Qual è l’innovazione che vorresti apportare nella tua azienda rispetto al passato?

Per quanto ti ho detto fin qui è senza dubbio l’accoglienza, che nelle mie intenzioni deve unire la parte degustativa all’offerta artistica e culturale del mio territorio. Vorrei creare delle vere e proprie esperienze attraverso eventi legati al Teatro itinerante in vigna e alle mostre di artisti locali, dando così modo alle persone di godere della natura e nutrirsi con il bello e il buono che li circonda.

C’è un approccio giovane al tuo lavoro? E un approccio peculiarmente femminile?

Penso a quante volte ho scalpitato per “fare” e mio padre, dopo avermi osservata, mi ha poi detto “Secondo me Monica…”. Con il tempo ho capito che in lui, come in ogni altro contadino, è depositata quell’esperienza necessaria per curare la terra in modo corretto. E sottolineo con forza la parola contadino, troppo spesso scartata a favore di termini più eno-fighetti. Sono fiera di avere un padre contadino e di esserlo a mia volta. Il mio sforzo sarà dunque di legare la tradizione alle nuove idee che caratterizzano il mondo del vino odierno.

D’altro lato il mio essere donna mi spinge ad avere una particolare sensibilità verso la cura e la ricerca del bello, nonché a ricercare un dialogo con donne che, al par mio, hanno scelto di far delle loro passioni un lavoro. Un esempio sono le nuove etichette dei miei vini, realizzate da un’artista e una grafica che hanno tradotto su carta l’identità di Cascina Rey.

Fai parte di una generazione digitale. Qual è il tuo approccio ad internet in termini di comunicazione e commercializzazione?

Essendo la mia una piccola realtà dai piccoli numeri ho scelto di non vendere i miei vini on-line privilegiando invece la comunicazione social, attraverso foto, video e racconti di ciò succede a me e alla mia famiglia allargata, fatta di umani e animali. Cani, gatti, cavalli, oche, caprette, un maialino vietnamita, Cascina Rey è un brulicare di vita, ed è meraviglioso trasmettere agli altri la fortuna che ho a vivere qui facendo il lavoro che mi piace.

Cosa significa essere una giovane donna in un settore dominato dagli uomini?

Non ho mai sentito la necessità di dimostrare qualcosa in più solo perché sono donna e non mi ha mai creato problema far parte di un mondo sì maschile, ma dove sta crescendo la presenza femminile.
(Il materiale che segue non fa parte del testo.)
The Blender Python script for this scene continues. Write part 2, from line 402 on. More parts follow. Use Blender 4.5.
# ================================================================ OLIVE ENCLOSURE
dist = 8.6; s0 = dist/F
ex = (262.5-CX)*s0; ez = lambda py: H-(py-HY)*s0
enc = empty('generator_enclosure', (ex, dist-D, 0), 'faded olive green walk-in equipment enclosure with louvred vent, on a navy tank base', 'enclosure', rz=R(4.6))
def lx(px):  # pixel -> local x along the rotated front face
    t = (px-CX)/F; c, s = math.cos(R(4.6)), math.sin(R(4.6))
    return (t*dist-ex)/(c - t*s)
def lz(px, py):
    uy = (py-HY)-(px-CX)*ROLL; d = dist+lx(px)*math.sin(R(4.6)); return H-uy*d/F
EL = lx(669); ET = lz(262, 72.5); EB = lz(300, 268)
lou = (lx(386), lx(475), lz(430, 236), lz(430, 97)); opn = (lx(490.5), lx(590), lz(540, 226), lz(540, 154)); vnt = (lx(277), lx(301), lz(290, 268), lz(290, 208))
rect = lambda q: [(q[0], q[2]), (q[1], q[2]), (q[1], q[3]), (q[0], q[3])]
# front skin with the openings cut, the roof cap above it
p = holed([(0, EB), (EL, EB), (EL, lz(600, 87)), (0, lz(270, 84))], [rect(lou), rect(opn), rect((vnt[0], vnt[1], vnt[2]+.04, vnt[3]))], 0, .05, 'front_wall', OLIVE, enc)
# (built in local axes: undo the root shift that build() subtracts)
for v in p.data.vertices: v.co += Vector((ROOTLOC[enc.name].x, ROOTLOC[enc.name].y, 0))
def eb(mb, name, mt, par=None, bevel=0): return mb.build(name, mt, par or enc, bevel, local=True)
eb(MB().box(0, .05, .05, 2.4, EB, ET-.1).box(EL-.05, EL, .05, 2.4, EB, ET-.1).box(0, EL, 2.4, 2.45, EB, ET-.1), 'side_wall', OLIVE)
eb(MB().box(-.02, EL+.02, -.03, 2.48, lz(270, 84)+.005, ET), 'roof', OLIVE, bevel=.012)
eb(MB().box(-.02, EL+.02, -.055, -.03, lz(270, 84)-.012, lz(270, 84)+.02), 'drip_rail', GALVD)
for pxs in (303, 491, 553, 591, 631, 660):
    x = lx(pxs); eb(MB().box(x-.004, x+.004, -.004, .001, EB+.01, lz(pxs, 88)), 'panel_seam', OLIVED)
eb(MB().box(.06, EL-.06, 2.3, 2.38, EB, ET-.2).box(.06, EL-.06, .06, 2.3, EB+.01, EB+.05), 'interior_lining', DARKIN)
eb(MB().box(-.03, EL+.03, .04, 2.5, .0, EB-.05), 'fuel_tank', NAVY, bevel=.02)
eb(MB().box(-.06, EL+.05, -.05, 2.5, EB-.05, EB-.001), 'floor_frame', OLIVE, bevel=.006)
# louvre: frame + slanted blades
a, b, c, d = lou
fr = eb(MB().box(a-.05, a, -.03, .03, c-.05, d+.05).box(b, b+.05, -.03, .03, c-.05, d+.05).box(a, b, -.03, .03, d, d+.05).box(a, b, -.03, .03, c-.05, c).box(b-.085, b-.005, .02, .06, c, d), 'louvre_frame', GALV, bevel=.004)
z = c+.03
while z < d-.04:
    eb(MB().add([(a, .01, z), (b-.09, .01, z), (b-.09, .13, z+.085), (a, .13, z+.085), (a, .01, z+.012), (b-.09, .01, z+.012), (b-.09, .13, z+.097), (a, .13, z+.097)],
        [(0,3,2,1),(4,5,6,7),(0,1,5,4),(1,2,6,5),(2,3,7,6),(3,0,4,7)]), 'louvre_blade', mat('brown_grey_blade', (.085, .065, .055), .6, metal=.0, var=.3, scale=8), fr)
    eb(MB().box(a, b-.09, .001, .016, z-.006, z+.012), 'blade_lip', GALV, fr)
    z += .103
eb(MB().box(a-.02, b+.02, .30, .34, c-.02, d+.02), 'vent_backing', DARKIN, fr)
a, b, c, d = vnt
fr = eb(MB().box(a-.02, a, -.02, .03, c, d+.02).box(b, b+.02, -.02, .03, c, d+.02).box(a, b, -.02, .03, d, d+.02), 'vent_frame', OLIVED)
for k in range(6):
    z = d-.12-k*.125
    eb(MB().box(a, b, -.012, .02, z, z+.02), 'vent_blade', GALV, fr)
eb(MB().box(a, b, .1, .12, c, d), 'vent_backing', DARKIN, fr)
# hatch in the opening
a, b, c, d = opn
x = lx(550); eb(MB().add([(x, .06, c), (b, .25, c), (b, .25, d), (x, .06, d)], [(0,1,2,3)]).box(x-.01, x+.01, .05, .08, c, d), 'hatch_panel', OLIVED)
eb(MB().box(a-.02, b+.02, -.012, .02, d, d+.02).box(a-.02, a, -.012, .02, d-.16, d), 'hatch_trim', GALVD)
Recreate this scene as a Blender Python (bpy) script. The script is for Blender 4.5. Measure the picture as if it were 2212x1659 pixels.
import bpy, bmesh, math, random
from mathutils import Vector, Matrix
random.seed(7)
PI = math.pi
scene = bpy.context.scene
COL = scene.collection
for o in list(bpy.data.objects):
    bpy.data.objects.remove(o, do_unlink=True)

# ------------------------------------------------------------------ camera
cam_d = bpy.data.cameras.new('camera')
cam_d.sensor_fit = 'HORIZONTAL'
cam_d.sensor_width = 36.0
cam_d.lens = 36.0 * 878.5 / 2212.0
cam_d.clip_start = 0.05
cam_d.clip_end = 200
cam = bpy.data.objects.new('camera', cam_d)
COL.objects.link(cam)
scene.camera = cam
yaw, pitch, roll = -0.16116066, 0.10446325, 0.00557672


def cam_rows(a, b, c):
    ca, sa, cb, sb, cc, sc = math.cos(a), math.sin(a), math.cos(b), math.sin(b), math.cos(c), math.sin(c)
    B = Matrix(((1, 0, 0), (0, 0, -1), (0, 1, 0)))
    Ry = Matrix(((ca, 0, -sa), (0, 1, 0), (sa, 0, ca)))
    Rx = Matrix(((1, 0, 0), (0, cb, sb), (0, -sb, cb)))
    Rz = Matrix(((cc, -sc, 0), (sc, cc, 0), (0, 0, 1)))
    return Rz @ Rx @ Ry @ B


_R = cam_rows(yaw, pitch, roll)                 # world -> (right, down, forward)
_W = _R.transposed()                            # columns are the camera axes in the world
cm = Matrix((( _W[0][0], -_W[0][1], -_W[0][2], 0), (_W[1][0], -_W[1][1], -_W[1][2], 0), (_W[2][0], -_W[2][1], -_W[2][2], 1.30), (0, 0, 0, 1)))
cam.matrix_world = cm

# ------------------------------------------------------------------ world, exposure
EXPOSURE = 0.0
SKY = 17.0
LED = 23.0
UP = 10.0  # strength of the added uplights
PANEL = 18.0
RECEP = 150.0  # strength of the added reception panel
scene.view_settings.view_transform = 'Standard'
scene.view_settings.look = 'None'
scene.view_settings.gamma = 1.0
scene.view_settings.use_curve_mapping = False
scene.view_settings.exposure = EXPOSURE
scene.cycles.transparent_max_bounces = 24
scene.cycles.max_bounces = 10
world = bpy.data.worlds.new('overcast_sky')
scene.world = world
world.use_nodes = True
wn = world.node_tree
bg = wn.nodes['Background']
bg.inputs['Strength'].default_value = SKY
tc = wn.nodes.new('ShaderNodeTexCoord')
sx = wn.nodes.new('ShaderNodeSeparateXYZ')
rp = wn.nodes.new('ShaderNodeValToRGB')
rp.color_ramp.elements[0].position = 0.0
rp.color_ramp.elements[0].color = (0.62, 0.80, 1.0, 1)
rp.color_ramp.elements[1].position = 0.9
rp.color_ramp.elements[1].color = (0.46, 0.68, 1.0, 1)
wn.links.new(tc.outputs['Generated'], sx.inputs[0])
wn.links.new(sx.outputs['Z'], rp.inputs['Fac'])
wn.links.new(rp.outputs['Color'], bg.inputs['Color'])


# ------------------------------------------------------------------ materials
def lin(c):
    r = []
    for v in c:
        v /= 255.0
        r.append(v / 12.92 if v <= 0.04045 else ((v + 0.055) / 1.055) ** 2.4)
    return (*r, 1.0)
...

Mi sono sempre approcciata a questo lavoro, che per me è una scelta di vita, con molto impegno e umiltà, cercando di imparare da mio padre e confrontandomi spesso con colleghi, mai avari di aiuti e consigli. Lo sviluppo di nuove tecniche e macchinari mi permettono, inoltre, di svolgere con semplicità anche i lavori più pesanti, un tempo prerogativa degli uomini.

Per questo non ne farei una questione di genere bensì di impegno, passione, collaborazione e rispetto. Uomini e donne hanno spesso qualità e peculiarità differenti che, se unite e combinate tra loro, possono portare a grandi risultati.

Ti diverte lavorare nel mondo del vino?

Fare la vignaiola è per me il mestiere più bello del mondo, anche se faticoso. I lavori in vigna sono lunghi, richiedono impegno costante e non c’è mai un giorno uguale all’altro. Altaleniamo tra stati d’animo estremi, che vanno dal “Chi ma chi me l’ha fatto fare” al “Sono perdutamene innamorata di questo lavoro”. Credo di poter però affermare che questa scelta di vita mi ha fatto diventare una persona migliore. Osservando bellezza della natura e con il privilegio di vedere crescere qualcosa di cui ti prendi cura quotidianamente, impari a dare il giusto valore alle cose.

Hai un segreto inconfessato che ci puoi rivelare?

Mio padre è un vignaiolo ‘di una volta’, che, abituato a dover ottenere il massimo dalla propria vigna, non riesce ad abituarsi all’idea che i grappoli vadano diradati per migliorare la qualità. Per evitare di fargli vivere un momento per lui straziante, lo scorso agosto ho deciso di fare il diradamento subito dopo pranzo, mentre lui faceva il consueto riposino del periodo estivo. Sotto il sole estivo tagliavo i grappoli, li raccoglievo in due ceste e li gettavo subito al di là della rete del nostro vicino. Il tutto stando ben attenta a non farmi scoprire.

Il problema venne quando Fiore, il nostro vicino, è venuto da noi chiedendo a mio padre un aiuto per tagliare l’erba proprio su quel confine dove avevo gettato i grappoli. Per tutto il mese ho imposto a mio padre i lavoretti più improbabili, salvando (almeno fino a questa intervista) il mio segreto.